Contractors fret over credit, people, government

Feb. 8, 2010
CLEVELAND — Contractors are cautiously optimistic about 2010, although worries about tight credit markets, lack of qualified people and the effects of government are what keep them up at night.

CLEVELAND — Contractors are cautiously optimistic about 2010, although worries about tight credit markets, lack of qualified people and the effects of government are what keep them up at night.

Prominent business-to-business advertising agency Sonnhalter, whose best known client is probably Ridge Tool Co., conducted telephone interviews with 22 plumbing and HVAC contractors in the fall of 2009. The purpose of the interviews was to see how they were handling the downturn in the economy and to get their insights as to where they felt 2010 is headed.

Of the 22 respondents, only two had a sales increase for the year. One attributed this to his location and the new commercial projects working in his area, and the other to a local competitor going out of business. Overall, contractors were down anywhere from 7% to 25%, with most falling into the 7% to 15% range.

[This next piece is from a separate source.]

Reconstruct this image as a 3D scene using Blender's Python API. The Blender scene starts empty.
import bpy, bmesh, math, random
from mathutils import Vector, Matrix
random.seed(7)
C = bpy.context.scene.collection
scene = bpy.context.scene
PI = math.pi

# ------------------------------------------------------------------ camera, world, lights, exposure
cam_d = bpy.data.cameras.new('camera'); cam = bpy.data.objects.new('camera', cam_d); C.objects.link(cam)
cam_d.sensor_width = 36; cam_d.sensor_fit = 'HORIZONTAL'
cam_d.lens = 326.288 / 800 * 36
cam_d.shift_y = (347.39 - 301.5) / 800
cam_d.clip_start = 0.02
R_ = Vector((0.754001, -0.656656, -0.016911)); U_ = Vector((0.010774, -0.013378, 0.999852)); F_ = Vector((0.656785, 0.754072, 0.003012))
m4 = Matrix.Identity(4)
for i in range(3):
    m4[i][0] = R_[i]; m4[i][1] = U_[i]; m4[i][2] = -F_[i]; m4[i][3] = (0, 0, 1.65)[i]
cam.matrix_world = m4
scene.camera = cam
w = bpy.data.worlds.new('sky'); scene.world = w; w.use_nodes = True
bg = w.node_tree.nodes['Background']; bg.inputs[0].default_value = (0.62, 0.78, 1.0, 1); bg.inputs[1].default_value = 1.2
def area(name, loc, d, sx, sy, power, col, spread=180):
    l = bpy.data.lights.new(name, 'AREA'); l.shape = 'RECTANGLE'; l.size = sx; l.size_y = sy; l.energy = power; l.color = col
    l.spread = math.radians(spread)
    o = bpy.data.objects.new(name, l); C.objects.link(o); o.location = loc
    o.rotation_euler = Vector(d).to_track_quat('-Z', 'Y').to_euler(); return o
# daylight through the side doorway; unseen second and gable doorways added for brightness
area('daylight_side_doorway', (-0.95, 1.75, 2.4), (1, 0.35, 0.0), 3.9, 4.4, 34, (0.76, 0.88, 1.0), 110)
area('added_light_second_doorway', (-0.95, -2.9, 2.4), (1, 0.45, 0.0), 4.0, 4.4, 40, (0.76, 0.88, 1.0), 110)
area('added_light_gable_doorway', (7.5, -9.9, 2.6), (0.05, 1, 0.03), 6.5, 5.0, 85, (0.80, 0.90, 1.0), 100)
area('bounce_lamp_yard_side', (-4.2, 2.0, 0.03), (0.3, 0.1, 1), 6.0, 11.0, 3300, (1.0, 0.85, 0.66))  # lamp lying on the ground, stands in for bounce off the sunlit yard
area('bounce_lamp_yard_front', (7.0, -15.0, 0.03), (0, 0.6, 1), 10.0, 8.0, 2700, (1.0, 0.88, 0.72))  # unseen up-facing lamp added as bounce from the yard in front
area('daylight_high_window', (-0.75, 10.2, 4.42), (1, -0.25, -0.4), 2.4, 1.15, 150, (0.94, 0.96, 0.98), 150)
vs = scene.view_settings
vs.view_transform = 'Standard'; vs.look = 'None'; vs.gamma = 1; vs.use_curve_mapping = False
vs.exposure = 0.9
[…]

In the design/build portion of their businesses, commercial construction was down substantially versus residential. In the repair/service portion of their businesses, residential was, for the most part, holding its own, with commercial lagging behind. Some contractors said that many of the commercial projects that were put on hold earlier in the year were being released in the third and fourth quarters of 2009.

In the residential replacement market, all agreed that the stimulus package helped in new sales, although HVAC benefited more than plumbing. The majority of HVAC contractors said that their unit sales in dollars were up because consumers were able to purchase more energy efficient units using tax credits that were part of the stimulus package.

Many contractors said they had work but lacked a line of credit because of banking issues. From the commercial side, contractors stated they knew several developers that had projects ready to go, but were awaiting financing.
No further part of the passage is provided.